I was amused to see this story — Music Industry Embraces an Online Future — talk about how the music industry is getting healthier with online music sales. The story is pretty much a fluff piece about how people are starting to buy music online, but the funniest quote in the article has to be this one:
“The subscription model will be incredibly popular once people understand it and get their heads around it. The difficulty is that it’s so radically different to what people have seen in the past. It’s not like an electronic version of a record store,” said Barney Wragg, vice president of Universal Music International’s new media division, Elabs.
The only people who don’t understand the subscription model are the music executives. All you can drink is a way of life in the US, from cell phones to long distance to Golden Corral. I commented almost two years ago when iTunes started up that they needed to move to a subscription model. Everyone assumed that original Napster service would charge between $5 and $20 per month. Boys and girls, XM offers subscription music service via satellite. Hello? Anyone home in the music industry?

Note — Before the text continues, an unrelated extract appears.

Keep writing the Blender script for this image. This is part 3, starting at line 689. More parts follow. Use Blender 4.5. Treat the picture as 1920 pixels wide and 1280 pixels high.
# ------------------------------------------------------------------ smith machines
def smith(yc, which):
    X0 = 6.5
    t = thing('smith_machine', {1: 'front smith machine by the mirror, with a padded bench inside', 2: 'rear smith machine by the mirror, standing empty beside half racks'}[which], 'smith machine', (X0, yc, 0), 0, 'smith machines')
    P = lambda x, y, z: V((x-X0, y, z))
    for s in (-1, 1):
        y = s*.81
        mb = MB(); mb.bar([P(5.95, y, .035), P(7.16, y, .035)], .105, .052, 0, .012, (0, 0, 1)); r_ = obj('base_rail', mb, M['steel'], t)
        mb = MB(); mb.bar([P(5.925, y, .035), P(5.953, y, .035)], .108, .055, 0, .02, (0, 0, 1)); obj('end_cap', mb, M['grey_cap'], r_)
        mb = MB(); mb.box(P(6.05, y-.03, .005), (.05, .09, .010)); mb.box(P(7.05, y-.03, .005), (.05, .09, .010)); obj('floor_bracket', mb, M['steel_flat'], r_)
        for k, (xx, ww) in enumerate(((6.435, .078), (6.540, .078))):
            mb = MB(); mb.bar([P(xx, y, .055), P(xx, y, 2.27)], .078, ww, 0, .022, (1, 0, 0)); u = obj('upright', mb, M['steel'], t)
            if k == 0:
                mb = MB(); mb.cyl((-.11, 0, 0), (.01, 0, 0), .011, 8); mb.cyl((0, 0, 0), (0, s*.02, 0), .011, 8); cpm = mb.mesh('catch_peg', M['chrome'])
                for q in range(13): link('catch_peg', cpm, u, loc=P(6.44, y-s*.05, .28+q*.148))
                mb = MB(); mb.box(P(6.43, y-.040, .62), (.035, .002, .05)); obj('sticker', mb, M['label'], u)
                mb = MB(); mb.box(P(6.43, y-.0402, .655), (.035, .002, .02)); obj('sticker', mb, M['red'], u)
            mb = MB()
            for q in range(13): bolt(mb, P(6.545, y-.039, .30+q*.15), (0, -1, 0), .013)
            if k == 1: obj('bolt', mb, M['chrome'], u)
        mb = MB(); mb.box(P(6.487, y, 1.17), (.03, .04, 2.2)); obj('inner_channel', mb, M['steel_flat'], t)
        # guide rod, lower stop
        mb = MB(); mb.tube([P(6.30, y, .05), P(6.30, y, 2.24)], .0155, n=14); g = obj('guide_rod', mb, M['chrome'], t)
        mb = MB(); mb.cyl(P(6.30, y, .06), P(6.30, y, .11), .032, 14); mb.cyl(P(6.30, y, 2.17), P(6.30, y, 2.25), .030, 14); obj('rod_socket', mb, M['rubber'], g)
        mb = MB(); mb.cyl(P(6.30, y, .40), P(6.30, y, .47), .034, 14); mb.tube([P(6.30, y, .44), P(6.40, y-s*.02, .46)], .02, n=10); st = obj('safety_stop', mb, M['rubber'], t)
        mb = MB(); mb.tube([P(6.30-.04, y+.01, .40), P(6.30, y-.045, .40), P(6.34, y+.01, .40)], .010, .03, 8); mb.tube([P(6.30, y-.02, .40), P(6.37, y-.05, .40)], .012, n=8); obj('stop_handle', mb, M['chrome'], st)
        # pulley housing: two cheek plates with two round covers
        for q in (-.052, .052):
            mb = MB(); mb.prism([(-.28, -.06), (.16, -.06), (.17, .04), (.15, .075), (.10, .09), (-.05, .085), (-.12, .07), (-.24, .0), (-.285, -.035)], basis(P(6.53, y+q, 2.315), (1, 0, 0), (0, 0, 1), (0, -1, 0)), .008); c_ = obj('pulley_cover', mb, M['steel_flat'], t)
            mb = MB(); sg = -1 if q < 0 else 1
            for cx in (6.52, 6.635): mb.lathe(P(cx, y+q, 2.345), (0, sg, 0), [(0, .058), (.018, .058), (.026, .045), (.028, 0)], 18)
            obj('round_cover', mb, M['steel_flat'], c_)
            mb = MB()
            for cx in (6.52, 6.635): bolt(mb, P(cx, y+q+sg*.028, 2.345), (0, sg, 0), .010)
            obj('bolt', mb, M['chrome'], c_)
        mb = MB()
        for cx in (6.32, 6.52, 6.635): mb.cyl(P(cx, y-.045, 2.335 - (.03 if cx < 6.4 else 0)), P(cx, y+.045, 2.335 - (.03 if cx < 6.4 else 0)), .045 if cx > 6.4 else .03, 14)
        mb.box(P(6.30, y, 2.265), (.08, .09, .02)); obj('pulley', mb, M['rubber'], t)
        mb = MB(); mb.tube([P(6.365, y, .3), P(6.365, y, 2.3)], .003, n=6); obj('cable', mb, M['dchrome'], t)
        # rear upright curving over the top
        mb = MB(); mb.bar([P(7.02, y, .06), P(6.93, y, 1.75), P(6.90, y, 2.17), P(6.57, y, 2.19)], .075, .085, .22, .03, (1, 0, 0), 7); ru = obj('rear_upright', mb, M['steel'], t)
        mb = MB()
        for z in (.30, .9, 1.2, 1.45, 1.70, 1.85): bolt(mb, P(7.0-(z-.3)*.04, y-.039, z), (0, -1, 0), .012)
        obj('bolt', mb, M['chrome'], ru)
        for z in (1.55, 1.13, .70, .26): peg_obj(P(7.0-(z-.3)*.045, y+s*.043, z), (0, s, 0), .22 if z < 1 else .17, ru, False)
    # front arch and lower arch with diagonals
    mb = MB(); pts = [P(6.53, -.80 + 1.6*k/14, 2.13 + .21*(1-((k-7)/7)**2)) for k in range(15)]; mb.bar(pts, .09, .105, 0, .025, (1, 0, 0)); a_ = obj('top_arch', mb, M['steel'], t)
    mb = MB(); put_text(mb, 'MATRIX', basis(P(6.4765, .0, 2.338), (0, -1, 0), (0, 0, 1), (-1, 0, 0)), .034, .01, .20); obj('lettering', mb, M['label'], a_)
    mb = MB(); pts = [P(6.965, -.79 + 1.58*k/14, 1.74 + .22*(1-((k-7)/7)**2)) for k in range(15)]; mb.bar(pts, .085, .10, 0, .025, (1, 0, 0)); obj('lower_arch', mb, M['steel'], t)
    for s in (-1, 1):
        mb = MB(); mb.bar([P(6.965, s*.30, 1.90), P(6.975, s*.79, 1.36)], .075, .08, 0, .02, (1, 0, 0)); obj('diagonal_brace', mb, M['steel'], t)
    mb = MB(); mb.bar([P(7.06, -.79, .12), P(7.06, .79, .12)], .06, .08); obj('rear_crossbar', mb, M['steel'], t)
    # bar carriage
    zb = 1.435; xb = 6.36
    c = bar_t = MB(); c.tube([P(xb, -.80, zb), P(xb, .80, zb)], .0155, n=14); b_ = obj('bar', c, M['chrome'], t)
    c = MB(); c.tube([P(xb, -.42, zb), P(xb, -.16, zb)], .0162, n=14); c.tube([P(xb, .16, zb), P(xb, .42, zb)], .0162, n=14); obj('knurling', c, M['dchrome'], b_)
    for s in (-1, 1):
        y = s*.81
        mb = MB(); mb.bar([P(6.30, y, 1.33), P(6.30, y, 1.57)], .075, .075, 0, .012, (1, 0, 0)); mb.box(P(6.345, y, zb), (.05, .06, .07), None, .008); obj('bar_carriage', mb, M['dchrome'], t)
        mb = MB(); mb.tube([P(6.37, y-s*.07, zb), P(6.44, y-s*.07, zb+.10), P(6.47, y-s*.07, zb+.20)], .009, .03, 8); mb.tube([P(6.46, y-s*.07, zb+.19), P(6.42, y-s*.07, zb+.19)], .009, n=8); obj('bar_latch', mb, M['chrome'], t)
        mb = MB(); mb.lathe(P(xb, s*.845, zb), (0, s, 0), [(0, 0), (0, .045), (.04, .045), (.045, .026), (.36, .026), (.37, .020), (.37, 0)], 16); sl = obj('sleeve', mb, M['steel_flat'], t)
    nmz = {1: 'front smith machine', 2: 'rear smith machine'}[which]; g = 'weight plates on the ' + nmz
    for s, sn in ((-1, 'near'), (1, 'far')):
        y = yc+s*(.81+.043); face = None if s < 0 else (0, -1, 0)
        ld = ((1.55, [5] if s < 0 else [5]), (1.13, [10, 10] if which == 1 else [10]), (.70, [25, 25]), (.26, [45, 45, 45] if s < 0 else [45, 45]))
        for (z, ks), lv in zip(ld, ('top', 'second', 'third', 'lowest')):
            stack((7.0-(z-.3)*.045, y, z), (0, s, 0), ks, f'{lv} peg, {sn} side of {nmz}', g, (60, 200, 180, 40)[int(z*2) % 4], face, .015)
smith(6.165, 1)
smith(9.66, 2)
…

The fact is that the music industry is doing everything it can to avoid the future. Ultimately we’re going to have music on demand services, paid by subscription, that we can carry around on whatever the iPod evolves into. This middle step of selling songs online for 99 cents is probably necessary and thankfully there are enough people willing to pay through the nose for worse service (here’s where you should insert my rant about how $10 per album for music is a rip-off without getting the atoms to go with the bits; for $10 you can own the actual CD and rip it yourself). But everyone understands the subscription model. If the music industry moved quickly, it would have avoided Kazaa and all of the other Gnutella spin-offs. But instead, they continue to move at a glacial pace, sticking a toe at a time in the water while everyone else continues to download music, eroding the possibilities of success in the future.